- [GOAL]: Set down, exactly as written, only the lines starting with the one that holds "Model this scene" and ending with the one that holds "scene.camera = cam".

- [TASK MATERIAL]:
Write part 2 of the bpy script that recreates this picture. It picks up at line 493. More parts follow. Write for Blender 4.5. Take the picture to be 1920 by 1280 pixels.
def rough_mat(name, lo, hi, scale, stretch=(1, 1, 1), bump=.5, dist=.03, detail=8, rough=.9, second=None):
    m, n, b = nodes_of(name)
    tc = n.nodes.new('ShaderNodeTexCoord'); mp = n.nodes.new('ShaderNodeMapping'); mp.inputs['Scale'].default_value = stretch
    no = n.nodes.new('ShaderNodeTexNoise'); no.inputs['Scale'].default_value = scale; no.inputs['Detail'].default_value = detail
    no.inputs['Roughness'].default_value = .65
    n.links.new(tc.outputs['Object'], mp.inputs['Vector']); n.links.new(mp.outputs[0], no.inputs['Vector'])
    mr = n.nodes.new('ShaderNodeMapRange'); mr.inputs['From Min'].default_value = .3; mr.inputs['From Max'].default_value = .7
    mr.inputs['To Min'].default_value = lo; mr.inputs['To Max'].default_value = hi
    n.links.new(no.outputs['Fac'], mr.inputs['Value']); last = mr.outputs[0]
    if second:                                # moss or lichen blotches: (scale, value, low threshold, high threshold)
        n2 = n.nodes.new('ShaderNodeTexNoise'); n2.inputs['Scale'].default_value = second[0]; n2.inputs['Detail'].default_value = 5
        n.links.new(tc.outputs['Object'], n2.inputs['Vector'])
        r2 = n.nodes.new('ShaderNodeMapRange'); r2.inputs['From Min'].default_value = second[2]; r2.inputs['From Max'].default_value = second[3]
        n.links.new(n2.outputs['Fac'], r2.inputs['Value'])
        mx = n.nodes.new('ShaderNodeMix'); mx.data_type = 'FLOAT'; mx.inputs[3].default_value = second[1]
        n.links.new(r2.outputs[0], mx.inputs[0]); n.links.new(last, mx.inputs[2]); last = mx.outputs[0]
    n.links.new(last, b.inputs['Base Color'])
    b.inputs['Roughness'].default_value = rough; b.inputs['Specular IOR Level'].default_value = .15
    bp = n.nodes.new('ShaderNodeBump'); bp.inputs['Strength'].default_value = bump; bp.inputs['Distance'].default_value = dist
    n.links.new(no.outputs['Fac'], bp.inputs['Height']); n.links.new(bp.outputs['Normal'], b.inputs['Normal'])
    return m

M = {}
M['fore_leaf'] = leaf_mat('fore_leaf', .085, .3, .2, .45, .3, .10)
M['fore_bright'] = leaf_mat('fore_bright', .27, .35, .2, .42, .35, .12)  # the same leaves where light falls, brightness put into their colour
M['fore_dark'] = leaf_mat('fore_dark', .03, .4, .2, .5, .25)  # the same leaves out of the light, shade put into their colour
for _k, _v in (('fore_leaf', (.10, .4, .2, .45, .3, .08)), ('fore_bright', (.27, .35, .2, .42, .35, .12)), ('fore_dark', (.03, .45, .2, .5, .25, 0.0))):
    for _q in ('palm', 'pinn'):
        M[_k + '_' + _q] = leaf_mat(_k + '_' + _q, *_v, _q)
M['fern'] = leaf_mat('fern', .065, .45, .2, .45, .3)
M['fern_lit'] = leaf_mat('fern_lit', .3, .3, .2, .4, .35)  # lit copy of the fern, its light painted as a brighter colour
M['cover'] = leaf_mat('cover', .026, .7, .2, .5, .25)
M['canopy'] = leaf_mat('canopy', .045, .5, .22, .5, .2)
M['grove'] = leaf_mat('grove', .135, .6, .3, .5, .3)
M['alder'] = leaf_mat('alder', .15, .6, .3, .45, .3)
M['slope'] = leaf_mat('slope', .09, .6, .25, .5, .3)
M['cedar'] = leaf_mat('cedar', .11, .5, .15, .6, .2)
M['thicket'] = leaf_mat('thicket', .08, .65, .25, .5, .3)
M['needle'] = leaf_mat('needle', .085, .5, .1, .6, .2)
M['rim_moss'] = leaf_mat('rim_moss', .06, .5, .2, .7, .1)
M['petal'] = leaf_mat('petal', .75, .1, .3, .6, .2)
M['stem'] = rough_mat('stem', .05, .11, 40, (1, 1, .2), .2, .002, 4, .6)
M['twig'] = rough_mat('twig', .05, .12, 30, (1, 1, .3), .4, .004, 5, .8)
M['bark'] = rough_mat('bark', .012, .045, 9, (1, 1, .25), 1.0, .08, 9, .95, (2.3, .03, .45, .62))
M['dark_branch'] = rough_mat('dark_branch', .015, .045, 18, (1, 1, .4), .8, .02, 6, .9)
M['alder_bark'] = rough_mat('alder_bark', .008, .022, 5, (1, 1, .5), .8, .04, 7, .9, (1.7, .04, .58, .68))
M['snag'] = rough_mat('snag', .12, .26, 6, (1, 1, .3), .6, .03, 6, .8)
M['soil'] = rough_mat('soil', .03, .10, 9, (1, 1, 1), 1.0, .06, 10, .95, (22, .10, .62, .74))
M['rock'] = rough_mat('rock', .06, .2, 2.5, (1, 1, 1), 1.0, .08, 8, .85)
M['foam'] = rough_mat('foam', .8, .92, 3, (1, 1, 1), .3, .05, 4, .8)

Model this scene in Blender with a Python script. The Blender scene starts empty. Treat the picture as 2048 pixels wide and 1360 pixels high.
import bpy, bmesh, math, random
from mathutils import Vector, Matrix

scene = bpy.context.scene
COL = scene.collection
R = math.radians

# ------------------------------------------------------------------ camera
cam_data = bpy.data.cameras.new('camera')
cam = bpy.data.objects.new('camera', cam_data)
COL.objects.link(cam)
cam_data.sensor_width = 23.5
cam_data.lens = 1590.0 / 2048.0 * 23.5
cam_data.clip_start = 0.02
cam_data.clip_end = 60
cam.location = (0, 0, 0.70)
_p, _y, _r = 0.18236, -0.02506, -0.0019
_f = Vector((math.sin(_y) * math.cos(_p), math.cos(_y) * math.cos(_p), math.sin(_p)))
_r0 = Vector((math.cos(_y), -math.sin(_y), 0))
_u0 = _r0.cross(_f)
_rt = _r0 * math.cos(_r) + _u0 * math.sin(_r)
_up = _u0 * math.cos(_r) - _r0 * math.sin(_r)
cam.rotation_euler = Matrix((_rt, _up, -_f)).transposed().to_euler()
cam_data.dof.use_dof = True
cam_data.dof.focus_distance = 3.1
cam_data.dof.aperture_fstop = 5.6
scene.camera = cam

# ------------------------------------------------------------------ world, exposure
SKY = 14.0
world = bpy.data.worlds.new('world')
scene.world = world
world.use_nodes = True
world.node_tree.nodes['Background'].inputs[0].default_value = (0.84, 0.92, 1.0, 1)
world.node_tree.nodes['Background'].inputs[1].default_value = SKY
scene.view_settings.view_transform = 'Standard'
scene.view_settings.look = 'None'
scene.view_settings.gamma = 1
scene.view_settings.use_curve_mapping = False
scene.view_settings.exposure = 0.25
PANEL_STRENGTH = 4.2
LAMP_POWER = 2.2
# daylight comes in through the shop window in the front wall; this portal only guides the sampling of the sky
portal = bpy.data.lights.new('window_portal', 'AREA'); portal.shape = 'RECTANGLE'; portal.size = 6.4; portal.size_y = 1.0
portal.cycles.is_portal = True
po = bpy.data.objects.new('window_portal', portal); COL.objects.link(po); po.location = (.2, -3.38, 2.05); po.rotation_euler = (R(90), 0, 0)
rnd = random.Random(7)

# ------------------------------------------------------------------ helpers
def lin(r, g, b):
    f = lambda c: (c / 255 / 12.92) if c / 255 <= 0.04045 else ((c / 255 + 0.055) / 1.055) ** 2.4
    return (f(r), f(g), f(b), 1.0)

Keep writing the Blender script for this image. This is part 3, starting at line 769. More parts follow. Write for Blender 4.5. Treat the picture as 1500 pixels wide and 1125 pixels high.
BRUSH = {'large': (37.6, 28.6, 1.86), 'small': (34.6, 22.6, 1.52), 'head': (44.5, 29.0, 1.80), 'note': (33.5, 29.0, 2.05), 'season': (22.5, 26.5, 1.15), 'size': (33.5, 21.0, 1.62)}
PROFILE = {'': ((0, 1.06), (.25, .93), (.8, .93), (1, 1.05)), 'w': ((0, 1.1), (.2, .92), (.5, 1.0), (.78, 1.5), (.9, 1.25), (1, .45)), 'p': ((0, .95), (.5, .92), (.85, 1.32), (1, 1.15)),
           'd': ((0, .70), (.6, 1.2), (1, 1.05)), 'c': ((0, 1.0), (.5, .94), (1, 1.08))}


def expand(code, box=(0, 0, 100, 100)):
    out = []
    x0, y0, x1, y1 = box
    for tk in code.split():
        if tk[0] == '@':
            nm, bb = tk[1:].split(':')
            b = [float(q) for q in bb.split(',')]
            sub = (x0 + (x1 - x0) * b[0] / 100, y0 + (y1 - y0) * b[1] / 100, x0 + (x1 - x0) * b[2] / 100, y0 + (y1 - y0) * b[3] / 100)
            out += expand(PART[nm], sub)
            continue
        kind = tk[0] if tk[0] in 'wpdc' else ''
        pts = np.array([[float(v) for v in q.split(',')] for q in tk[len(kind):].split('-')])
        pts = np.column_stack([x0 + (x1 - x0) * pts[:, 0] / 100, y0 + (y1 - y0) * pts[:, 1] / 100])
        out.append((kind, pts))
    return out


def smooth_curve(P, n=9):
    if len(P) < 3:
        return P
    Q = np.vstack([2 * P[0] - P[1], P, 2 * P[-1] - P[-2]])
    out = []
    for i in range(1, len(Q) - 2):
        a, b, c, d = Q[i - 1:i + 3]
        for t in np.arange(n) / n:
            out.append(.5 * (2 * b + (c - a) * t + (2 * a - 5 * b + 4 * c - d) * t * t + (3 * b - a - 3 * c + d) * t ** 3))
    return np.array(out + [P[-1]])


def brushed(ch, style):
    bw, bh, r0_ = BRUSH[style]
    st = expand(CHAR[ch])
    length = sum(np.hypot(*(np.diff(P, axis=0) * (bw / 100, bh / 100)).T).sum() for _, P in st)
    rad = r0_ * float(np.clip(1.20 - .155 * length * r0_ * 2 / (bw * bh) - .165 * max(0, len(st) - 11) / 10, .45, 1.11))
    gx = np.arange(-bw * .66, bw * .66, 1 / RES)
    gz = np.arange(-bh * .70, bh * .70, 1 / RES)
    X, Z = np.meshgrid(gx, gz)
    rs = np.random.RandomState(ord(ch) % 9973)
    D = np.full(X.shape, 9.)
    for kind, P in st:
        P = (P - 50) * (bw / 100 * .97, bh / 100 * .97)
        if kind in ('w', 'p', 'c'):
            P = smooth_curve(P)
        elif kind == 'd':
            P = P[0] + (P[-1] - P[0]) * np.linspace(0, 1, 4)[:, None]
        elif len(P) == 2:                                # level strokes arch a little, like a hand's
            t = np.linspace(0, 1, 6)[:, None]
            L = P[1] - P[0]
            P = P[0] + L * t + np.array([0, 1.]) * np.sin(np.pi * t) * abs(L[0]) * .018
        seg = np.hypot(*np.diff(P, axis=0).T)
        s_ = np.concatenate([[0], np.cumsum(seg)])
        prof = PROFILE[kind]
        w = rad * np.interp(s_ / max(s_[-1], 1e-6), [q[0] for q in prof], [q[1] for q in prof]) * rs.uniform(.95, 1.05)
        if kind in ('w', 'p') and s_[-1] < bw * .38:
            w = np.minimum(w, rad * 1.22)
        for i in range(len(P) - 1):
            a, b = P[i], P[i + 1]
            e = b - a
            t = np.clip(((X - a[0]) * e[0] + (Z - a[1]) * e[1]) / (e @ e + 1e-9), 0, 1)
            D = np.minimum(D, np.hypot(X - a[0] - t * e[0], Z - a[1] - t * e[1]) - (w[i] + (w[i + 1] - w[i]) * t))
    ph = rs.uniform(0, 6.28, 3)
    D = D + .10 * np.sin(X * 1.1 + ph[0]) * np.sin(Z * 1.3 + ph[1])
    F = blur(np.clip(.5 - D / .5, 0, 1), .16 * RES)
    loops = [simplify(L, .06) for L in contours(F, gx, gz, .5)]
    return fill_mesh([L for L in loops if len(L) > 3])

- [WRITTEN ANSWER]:
Model this scene in Blender with a Python script. The Blender scene starts empty. Treat the picture as 2048 pixels wide and 1360 pixels high.
import bpy, bmesh, math, random
from mathutils import Vector, Matrix

scene = bpy.context.scene
COL = scene.collection
R = math.radians

# ------------------------------------------------------------------ camera
cam_data = bpy.data.cameras.new('camera')
cam = bpy.data.objects.new('camera', cam_data)
COL.objects.link(cam)
cam_data.sensor_width = 23.5
cam_data.lens = 1590.0 / 2048.0 * 23.5
cam_data.clip_start = 0.02
cam_data.clip_end = 60
cam.location = (0, 0, 0.70)
_p, _y, _r = 0.18236, -0.02506, -0.0019
_f = Vector((math.sin(_y) * math.cos(_p), math.cos(_y) * math.cos(_p), math.sin(_p)))
_r0 = Vector((math.cos(_y), -math.sin(_y), 0))
_u0 = _r0.cross(_f)
_rt = _r0 * math.cos(_r) + _u0 * math.sin(_r)
_up = _u0 * math.cos(_r) - _r0 * math.sin(_r)
cam.rotation_euler = Matrix((_rt, _up, -_f)).transposed().to_euler()
cam_data.dof.use_dof = True
cam_data.dof.focus_distance = 3.1
cam_data.dof.aperture_fstop = 5.6
scene.camera = cam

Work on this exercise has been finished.